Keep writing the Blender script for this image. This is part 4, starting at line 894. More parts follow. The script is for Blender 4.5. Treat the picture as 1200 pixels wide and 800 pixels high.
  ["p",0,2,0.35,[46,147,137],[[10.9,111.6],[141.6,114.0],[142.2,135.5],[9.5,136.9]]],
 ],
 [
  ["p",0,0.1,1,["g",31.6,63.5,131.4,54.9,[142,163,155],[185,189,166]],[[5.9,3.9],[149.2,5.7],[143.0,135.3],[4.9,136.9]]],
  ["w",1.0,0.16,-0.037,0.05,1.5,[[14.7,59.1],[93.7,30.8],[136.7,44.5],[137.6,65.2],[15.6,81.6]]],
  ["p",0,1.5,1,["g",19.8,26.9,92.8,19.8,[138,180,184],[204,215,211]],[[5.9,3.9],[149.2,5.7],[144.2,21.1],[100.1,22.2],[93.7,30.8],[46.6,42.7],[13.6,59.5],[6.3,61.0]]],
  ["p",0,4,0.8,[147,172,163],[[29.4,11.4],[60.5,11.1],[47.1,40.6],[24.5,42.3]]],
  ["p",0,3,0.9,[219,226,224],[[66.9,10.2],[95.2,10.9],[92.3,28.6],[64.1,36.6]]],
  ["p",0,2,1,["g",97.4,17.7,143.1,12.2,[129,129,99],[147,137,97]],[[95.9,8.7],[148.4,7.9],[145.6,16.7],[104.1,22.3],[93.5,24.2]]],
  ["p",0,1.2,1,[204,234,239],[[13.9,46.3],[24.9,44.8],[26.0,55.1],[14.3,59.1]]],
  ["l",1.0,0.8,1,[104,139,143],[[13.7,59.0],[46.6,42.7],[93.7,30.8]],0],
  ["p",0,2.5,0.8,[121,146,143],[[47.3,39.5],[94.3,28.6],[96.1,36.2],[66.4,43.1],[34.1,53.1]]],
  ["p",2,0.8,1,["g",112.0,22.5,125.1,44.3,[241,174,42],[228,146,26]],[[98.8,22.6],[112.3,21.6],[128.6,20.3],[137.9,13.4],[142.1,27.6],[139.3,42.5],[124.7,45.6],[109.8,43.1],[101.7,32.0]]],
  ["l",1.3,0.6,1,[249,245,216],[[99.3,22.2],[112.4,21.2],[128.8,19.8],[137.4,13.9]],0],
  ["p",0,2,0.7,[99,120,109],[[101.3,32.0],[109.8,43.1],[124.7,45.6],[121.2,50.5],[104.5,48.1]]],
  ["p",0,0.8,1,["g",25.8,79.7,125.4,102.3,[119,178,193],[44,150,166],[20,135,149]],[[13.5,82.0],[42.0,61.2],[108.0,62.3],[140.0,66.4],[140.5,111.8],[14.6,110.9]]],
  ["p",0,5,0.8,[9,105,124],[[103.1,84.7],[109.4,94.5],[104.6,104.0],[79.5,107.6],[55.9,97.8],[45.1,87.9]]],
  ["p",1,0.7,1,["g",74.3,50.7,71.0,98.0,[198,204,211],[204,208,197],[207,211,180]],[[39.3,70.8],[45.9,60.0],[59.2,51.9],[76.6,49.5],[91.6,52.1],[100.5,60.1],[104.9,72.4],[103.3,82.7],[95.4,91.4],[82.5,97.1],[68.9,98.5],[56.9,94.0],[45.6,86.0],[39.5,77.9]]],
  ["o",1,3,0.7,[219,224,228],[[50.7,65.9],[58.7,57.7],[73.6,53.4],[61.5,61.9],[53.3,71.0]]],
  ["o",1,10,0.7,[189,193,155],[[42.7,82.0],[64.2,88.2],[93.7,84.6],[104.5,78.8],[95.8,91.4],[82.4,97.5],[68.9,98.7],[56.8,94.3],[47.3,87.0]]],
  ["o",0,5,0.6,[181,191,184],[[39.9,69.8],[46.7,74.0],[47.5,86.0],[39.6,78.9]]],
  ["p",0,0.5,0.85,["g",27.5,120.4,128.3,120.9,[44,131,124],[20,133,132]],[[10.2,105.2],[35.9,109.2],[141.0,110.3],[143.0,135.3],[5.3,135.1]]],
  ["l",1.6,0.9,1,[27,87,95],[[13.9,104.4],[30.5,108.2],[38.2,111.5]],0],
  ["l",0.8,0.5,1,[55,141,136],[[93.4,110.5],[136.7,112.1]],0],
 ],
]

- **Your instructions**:
Retype the listing above in full, with no alterations.

- **Exercise result**:
Keep writing the Blender script for this image. This is part 4, starting at line 894. More parts follow. The script is for Blender 4.5. Treat the picture as 1200 pixels wide and 800 pixels high.
  ["p",0,2,0.35,[46,147,137],[[10.9,111.6],[141.6,114.0],[142.2,135.5],[9.5,136.9]]],
 ],
 [
  ["p",0,0.1,1,["g",31.6,63.5,131.4,54.9,[142,163,155],[185,189,166]],[[5.9,3.9],[149.2,5.7],[143.0,135.3],[4.9,136.9]]],
  ["w",1.0,0.16,-0.037,0.05,1.5,[[14.7,59.1],[93.7,30.8],[136.7,44.5],[137.6,65.2],[15.6,81.6]]],
  ["p",0,1.5,1,["g",19.8,26.9,92.8,19.8,[138,180,184],[204,215,211]],[[5.9,3.9],[149.2,5.7],[144.2,21.1],[100.1,22.2],[93.7,30.8],[46.6,42.7],[13.6,59.5],[6.3,61.0]]],
  ["p",0,4,0.8,[147,172,163],[[29.4,11.4],[60.5,11.1],[47.1,40.6],[24.5,42.3]]],
  ["p",0,3,0.9,[219,226,224],[[66.9,10.2],[95.2,10.9],[92.3,28.6],[64.1,36.6]]],
  ["p",0,2,1,["g",97.4,17.7,143.1,12.2,[129,129,99],[147,137,97]],[[95.9,8.7],[148.4,7.9],[145.6,16.7],[104.1,22.3],[93.5,24.2]]],
  ["p",0,1.2,1,[204,234,239],[[13.9,46.3],[24.9,44.8],[26.0,55.1],[14.3,59.1]]],
  ["l",1.0,0.8,1,[104,139,143],[[13.7,59.0],[46.6,42.7],[93.7,30.8]],0],
  ["p",0,2.5,0.8,[121,146,143],[[47.3,39.5],[94.3,28.6],[96.1,36.2],[66.4,43.1],[34.1,53.1]]],
  ["p",2,0.8,1,["g",112.0,22.5,125.1,44.3,[241,174,42],[228,146,26]],[[98.8,22.6],[112.3,21.6],[128.6,20.3],[137.9,13.4],[142.1,27.6],[139.3,42.5],[124.7,45.6],[109.8,43.1],[101.7,32.0]]],
  ["l",1.3,0.6,1,[249,245,216],[[99.3,22.2],[112.4,21.2],[128.8,19.8],[137.4,13.9]],0],
  ["p",0,2,0.7,[99,120,109],[[101.3,32.0],[109.8,43.1],[124.7,45.6],[121.2,50.5],[104.5,48.1]]],
  ["p",0,0.8,1,["g",25.8,79.7,125.4,102.3,[119,178,193],[44,150,166],[20,135,149]],[[13.5,82.0],[42.0,61.2],[108.0,62.3],[140.0,66.4],[140.5,111.8],[14.6,110.9]]],
  ["p",0,5,0.8,[9,105,124],[[103.1,84.7],[109.4,94.5],[104.6,104.0],[79.5,107.6],[55.9,97.8],[45.1,87.9]]],
  ["p",1,0.7,1,["g",74.3,50.7,71.0,98.0,[198,204,211],[204,208,197],[207,211,180]],[[39.3,70.8],[45.9,60.0],[59.2,51.9],[76.6,49.5],[91.6,52.1],[100.5,60.1],[104.9,72.4],[103.3,82.7],[95.4,91.4],[82.5,97.1],[68.9,98.5],[56.9,94.0],[45.6,86.0],[39.5,77.9]]],
  ["o",1,3,0.7,[219,224,228],[[50.7,65.9],[58.7,57.7],[73.6,53.4],[61.5,61.9],[53.3,71.0]]],
  ["o",1,10,0.7,[189,193,155],[[42.7,82.0],[64.2,88.2],[93.7,84.6],[104.5,78.8],[95.8,91.4],[82.4,97.5],[68.9,98.7],[56.8,94.3],[47.3,87.0]]],
  ["o",0,5,0.6,[181,191,184],[[39.9,69.8],[46.7,74.0],[47.5,86.0],[39.6,78.9]]],
  ["p",0,0.5,0.85,["g",27.5,120.4,128.3,120.9,[44,131,124],[20,133,132]],[[10.2,105.2],[35.9,109.2],[141.0,110.3],[143.0,135.3],[5.3,135.1]]],
  ["l",1.6,0.9,1,[27,87,95],[[13.9,104.4],[30.5,108.2],[38.2,111.5]],0],
  ["l",0.8,0.5,1,[55,141,136],[[93.4,110.5],[136.7,112.1]],0],
 ],
]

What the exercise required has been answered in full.